原油価格の指標となるウェスト・テキサス・インターミディエート(WTI)は、2014年には1バレル=100ドルを超えていましたが、2014年夏から2015年にかけて急落します。それでも2015年5-6月は60ドルを上回っていました。2016年は36ドル台でスタートしたものの、2月には26ドル台まで下落。2003年以来、実に13年ぶりとなる低水準での推移が続いた後はやや持ち直し、6月に節目の50ドルを回復しました。しかし、それが頭打ちとなり、8月には再び40ドルを割り込みました。現在も40ドル台と、さえない値動きが続いています。

春先にOPEC加盟国や非加盟18カ国が原油価格の下落に歯止めをかけようと、サウジ、ロシア、カタール、ベネズエラの4カ国が増産の凍結に暫定合意しました。ただ、4月17日には主要産油国はカタールの首都ドーハで増産の凍結を目指し原油市場安定化に向けた会合を開きましたが、経済制裁を解除されたばかりのイランが拒否。このため、生産調整に関する議論は6月2日のウィーンでのOPEC総会に持ち越されました。しかし、このOPEC総会でも需給改善に向け各国の歩調は合わず、物別れに終わりました。供給過剰懸念は再浮上しており、目先は下落に向かう可能性があります。

今回の非公式会合では、OPECの盟主であるサウジアラビアと非加盟国のロシアが主導し「現行水準での増産凍結ではなく、参加各国の産油量が一定の上限を超えないようにすることで合意する道筋を検討している」と通信社は伝えています。これまで増産凍結に否定的なイランなどの合意を取り付けるため、上限を設定しながらも増産計画の実施を容認する案が検討されているようです。しかし、米国との国交回復を果たし石油輸出で経済成長に弾みをつけたいイラン、政策の手詰まりで結局は原油頼みの経済情勢が続くロシア、さらには価格設定権を確実なものにしたいOPECの3者の利害は一致するでしょうか。

一方、原油価格の回復には供給サイドと需要サイドの双方の問題が解決しないと、持続は困難ですが、需要サイドの問題点も解決に向かっているとは思えません。エネルギー消費大国の中国の経済に明るさが戻っていないことが最大の要因です。中国経済の減速は織り込み済みで、最近発表された経済指標が予想の範囲内のため「まずまず」と市場では受け止められています。しかし、経済の不透明感は払しょくされていない状況ではないでしょうか。

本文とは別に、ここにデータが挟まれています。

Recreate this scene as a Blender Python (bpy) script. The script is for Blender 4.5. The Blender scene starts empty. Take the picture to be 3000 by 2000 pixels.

ただ、今回産油国による生産調整の協議が決裂しても、原油価格はそれほど下げずに済むかもしれません。4月のドーハ会合後、供給過剰問題が何も解決していないのに原油価格は持ち直していきました。連邦準備制度理事会(FRB)による利上げと日銀による追加金融緩和がともに見送られ、ドルが相対的に弱まったことで割安感から原油に買いが入ったためです。これをきっかけにWTIは2月の26ドル台から2倍近い水準に切り返しました。今回も米早期利上げ観測は遠のき、ドルの下落観測から原油の下値をサポートする可能性はあります。「火に油」は避けられそうです。